The exercise
All of the data must be printed exactly; please include every line.
## start
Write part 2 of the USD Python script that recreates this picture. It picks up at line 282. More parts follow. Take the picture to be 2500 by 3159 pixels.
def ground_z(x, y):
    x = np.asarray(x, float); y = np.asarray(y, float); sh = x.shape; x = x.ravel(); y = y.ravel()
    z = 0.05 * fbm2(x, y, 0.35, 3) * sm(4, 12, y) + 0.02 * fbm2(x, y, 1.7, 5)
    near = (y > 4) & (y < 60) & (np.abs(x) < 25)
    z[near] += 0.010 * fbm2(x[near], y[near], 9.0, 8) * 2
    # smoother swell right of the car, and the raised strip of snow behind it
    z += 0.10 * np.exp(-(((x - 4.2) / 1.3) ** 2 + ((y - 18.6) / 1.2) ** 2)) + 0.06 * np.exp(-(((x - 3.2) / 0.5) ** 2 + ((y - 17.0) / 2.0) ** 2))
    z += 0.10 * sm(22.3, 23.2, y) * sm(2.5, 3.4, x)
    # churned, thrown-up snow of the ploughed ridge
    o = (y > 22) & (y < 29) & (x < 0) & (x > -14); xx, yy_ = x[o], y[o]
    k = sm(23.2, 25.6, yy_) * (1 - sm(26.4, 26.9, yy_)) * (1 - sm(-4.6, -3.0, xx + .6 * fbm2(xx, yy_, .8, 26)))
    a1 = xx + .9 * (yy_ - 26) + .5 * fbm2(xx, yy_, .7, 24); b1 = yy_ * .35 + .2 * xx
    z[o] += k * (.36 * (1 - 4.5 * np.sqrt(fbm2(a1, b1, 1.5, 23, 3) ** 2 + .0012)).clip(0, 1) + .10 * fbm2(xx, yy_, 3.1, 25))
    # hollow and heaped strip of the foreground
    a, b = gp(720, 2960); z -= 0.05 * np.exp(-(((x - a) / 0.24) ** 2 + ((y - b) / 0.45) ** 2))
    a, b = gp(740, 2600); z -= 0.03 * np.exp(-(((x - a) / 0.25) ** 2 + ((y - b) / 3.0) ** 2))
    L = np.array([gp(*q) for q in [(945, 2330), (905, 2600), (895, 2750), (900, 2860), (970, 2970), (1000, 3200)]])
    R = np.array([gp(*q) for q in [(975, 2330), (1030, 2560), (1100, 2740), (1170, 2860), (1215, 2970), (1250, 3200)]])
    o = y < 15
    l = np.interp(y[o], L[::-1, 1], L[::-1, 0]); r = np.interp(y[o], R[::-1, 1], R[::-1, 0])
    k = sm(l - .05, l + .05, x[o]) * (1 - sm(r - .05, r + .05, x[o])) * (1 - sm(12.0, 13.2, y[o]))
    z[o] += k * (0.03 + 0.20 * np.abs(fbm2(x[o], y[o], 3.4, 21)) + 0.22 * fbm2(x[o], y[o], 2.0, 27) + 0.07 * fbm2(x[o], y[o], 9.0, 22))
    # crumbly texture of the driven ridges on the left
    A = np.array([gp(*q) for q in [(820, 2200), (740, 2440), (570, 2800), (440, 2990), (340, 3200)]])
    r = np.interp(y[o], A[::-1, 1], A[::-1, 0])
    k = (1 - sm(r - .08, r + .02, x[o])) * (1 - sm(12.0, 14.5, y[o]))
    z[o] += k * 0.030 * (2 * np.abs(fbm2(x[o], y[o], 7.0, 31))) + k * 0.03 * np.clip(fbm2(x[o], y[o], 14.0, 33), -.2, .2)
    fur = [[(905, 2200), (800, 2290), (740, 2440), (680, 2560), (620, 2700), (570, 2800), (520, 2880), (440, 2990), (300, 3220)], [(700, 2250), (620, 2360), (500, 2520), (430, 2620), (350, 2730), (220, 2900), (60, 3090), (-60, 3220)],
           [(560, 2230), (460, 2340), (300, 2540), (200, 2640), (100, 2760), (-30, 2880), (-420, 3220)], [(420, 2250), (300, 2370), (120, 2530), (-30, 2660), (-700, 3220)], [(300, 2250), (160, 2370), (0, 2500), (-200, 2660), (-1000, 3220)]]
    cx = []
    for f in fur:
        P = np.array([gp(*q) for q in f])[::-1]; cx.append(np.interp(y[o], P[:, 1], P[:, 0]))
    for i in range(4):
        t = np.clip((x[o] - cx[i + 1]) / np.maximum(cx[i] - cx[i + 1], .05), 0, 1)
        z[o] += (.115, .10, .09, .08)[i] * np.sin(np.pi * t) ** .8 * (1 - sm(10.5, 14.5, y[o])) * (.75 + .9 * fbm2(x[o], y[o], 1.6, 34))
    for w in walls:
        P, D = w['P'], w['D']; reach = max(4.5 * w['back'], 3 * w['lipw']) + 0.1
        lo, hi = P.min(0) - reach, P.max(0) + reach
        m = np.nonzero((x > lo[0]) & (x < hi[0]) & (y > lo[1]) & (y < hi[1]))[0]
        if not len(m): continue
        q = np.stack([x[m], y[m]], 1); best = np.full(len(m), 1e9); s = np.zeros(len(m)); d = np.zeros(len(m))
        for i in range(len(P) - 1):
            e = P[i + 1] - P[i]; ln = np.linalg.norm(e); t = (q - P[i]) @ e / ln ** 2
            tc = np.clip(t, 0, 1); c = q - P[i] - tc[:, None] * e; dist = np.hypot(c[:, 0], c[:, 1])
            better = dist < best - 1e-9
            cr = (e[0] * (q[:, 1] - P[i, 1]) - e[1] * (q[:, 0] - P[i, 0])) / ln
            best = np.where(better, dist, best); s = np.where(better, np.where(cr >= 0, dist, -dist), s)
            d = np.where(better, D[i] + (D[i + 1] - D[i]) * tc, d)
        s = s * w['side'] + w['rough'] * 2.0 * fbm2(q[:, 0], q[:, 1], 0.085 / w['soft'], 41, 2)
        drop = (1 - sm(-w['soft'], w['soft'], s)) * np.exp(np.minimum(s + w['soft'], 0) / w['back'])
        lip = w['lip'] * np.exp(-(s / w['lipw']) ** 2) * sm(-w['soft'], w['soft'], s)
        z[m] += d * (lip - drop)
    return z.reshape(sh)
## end
Exercise output
Write part 2 of the USD Python script that recreates this picture. It picks up at line 282. More parts follow. Take the picture to be 2500 by 3159 pixels.
def ground_z(x, y):
    x = np.asarray(x, float); y = np.asarray(y, float); sh = x.shape; x = x.ravel(); y = y.ravel()
    z = 0.05 * fbm2(x, y, 0.35, 3) * sm(4, 12, y) + 0.02 * fbm2(x, y, 1.7, 5)
    near = (y > 4) & (y < 60) & (np.abs(x) < 25)
    z[near] += 0.010 * fbm2(x[near], y[near], 9.0, 8) * 2
    # smoother swell right of the car, and the raised strip of snow behind it
    z += 0.10 * np.exp(-(((x - 4.2) / 1.3) ** 2 + ((y - 18.6) / 1.2) ** 2)) + 0.06 * np.exp(-(((x - 3.2) / 0.5) ** 2 + ((y - 17.0) / 2.0) ** 2))
    z += 0.10 * sm(22.3, 23.2, y) * sm(2.5, 3.4, x)
    # churned, thrown-up snow of the ploughed ridge
    o = (y > 22) & (y < 29) & (x < 0) & (x > -14); xx, yy_ = x[o], y[o]
    k = sm(23.2, 25.6, yy_) * (1 - sm(26.4, 26.9, yy_)) * (1 - sm(-4.6, -3.0, xx + .6 * fbm2(xx, yy_, .8, 26)))
    a1 = xx + .9 * (yy_ - 26) + .5 * fbm2(xx, yy_, .7, 24); b1 = yy_ * .35 + .2 * xx
    z[o] += k * (.36 * (1 - 4.5 * np.sqrt(fbm2(a1, b1, 1.5, 23, 3) ** 2 + .0012)).clip(0, 1) + .10 * fbm2(xx, yy_, 3.1, 25))
    # hollow and heaped strip of the foreground
    a, b = gp(720, 2960); z -= 0.05 * np.exp(-(((x - a) / 0.24) ** 2 + ((y - b) / 0.45) ** 2))
    a, b = gp(740, 2600); z -= 0.03 * np.exp(-(((x - a) / 0.25) ** 2 + ((y - b) / 3.0) ** 2))
    L = np.array([gp(*q) for q in [(945, 2330), (905, 2600), (895, 2750), (900, 2860), (970, 2970), (1000, 3200)]])
    R = np.array([gp(*q) for q in [(975, 2330), (1030, 2560), (1100, 2740), (1170, 2860), (1215, 2970), (1250, 3200)]])
    o = y < 15
    l = np.interp(y[o], L[::-1, 1], L[::-1, 0]); r = np.interp(y[o], R[::-1, 1], R[::-1, 0])
    k = sm(l - .05, l + .05, x[o]) * (1 - sm(r - .05, r + .05, x[o])) * (1 - sm(12.0, 13.2, y[o]))
    z[o] += k * (0.03 + 0.20 * np.abs(fbm2(x[o], y[o], 3.4, 21)) + 0.22 * fbm2(x[o], y[o], 2.0, 27) + 0.07 * fbm2(x[o], y[o], 9.0, 22))
    # crumbly texture of the driven ridges on the left
    A = np.array([gp(*q) for q in [(820, 2200), (740, 2440), (570, 2800), (440, 2990), (340, 3200)]])
    r = np.interp(y[o], A[::-1, 1], A[::-1, 0])
    k = (1 - sm(r - .08, r + .02, x[o])) * (1 - sm(12.0, 14.5, y[o]))
    z[o] += k * 0.030 * (2 * np.abs(fbm2(x[o], y[o], 7.0, 31))) + k * 0.03 * np.clip(fbm2(x[o], y[o], 14.0, 33), -.2, .2)
    fur = [[(905, 2200), (800, 2290), (740, 2440), (680, 2560), (620, 2700), (570, 2800), (520, 2880), (440, 2990), (300, 3220)], [(700, 2250), (620, 2360), (500, 2520), (430, 2620), (350, 2730), (220, 2900), (60, 3090), (-60, 3220)],
           [(560, 2230), (460, 2340), (300, 2540), (200, 2640), (100, 2760), (-30, 2880), (-420, 3220)], [(420, 2250), (300, 2370), (120, 2530), (-30, 2660), (-700, 3220)], [(300, 2250), (160, 2370), (0, 2500), (-200, 2660), (-1000, 3220)]]
    cx = []
    for f in fur:
        P = np.array([gp(*q) for q in f])[::-1]; cx.append(np.interp(y[o], P[:, 1], P[:, 0]))
    for i in range(4):
        t = np.clip((x[o] - cx[i + 1]) / np.maximum(cx[i] - cx[i + 1], .05), 0, 1)
        z[o] += (.115, .10, .09, .08)[i] * np.sin(np.pi * t) ** .8 * (1 - sm(10.5, 14.5, y[o])) * (.75 + .9 * fbm2(x[o], y[o], 1.6, 34))
    for w in walls:
        P, D = w['P'], w['D']; reach = max(4.5 * w['back'], 3 * w['lipw']) + 0.1
        lo, hi = P.min(0) - reach, P.max(0) + reach
        m = np.nonzero((x > lo[0]) & (x < hi[0]) & (y > lo[1]) & (y < hi[1]))[0]
        if not len(m): continue
        q = np.stack([x[m], y[m]], 1); best = np.full(len(m), 1e9); s = np.zeros(len(m)); d = np.zeros(len(m))
        for i in range(len(P) - 1):
            e = P[i + 1] - P[i]; ln = np.linalg.norm(e); t = (q - P[i]) @ e / ln ** 2
            tc = np.clip(t, 0, 1); c = q - P[i] - tc[:, None] * e; dist = np.hypot(c[:, 0], c[:, 1])
            better = dist < best - 1e-9
            cr = (e[0] * (q[:, 1] - P[i, 1]) - e[1] * (q[:, 0] - P[i, 0])) / ln
            best = np.where(better, dist, best); s = np.where(better, np.where(cr >= 0, dist, -dist), s)
            d = np.where(better, D[i] + (D[i + 1] - D[i]) * tc, d)
        s = s * w['side'] + w['rough'] * 2.0 * fbm2(q[:, 0], q[:, 1], 0.085 / w['soft'], 41, 2)
        drop = (1 - sm(-w['soft'], w['soft'], s)) * np.exp(np.minimum(s + w['soft'], 0) / w['back'])
        lip = w['lip'] * np.exp(-(s / w['lipw']) ** 2) * sm(-w['soft'], w['soft'], s)
        z[m] += d * (lip - drop)
    return z.reshape(sh)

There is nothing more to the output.